I agree - it's not an 'Old School' RPG. But Origins did not define what an RPG is. It's just one example. From my experiences at the dawn of the computer game age - Bards Tale, Might and Magic, Ultima, The Lords of Midnight, Wizardry and the various Gold Box games were other examples.
About the only thing linking them is that you have a hero on a quest embodied in a story and varieties of crude and less crude implementation of table top RPG mechanics.
In none of them could you wander off and do or be what you wanted. Neither could you in the later games like Dungeon Master, Daggerfall or Arena. In some, there was barely any depiction of the world at all beyond linked story settings. Or npc's to speak of.
The Quest is the central feature of fantasy and has been the central feature of fantasy rpg's since the beginning. It's simply nonsense to say a 'true' rpg has to allow you to step away from the story. You are always a character on a quest. Most classic crpg's simply do not permit you to step off the story path.
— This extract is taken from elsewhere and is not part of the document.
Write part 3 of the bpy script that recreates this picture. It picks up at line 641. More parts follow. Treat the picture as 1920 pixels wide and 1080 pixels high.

The Gold Box D&D ones being a case in point and don't even try to tell me those weren't True Scotsmen, I mean CRPG's. The characters I created in those and played through several huge adventures remain with me to this day.
Does DAI deliver a quest? Yes it does. Does it deliver memorable characters, including your own. Yes it does.
The question of mechanics remains. Is it a necessary definition of an rpg that it has an implementation of old table top mechanics with a vast series of user changeable numbers that shape gameplay outcomes? Furthermore is it necessary that these numbers dynamism and user control does not come wholly from equipment, spells or other external factors?
No - it's about having the options to shape the character mechanics and DAI delivers that through itemisation and skill trees.
Once you look at the crude simplicity of tactics, combat, character and magic systems in classic CRPG's it's very hard to believe that the difference between DAI and DAO stops the former being an RPG.
There's a third essential component of an rpg which is nothing to do with mechanics and that is the player experience, which is a personal thing. Does the setting in specific and the game in general emotionally engage the player? Do they feel they are playing a character?
For me with DAI - I do and no one can tell me otherwise. This is nothing to do with day and night cycles, npc conversations or any technicality. It's about how everything from the visuals, the audio, the companion characterisation, the story, the choices and the details of the background embodied in the codex draw me into the fictive dream.
Just as the crude pixels and crude mechanics of the Pools of Radiance also drew me in.
So yes - DAI is every bit as much a CRPG as DAO (which I also loved). It's just different in some ways that don't impact on what a great RPG experience it is delivering for me.
It's got the questing, it's got the mechanics and it's got the world setting - it's got everything I expect crpg's deliver.
The fact that it doesn't deliver what others were expecting, what others wanted, or what others imagine should have been possible isn't the point.
It means you don't like DAI, not that it's not a True Scotsman.
You might not like the pattern of its kilt or the colour of its sporran but it is.
And for me it's pretty much the best CRPG I've played for a long time.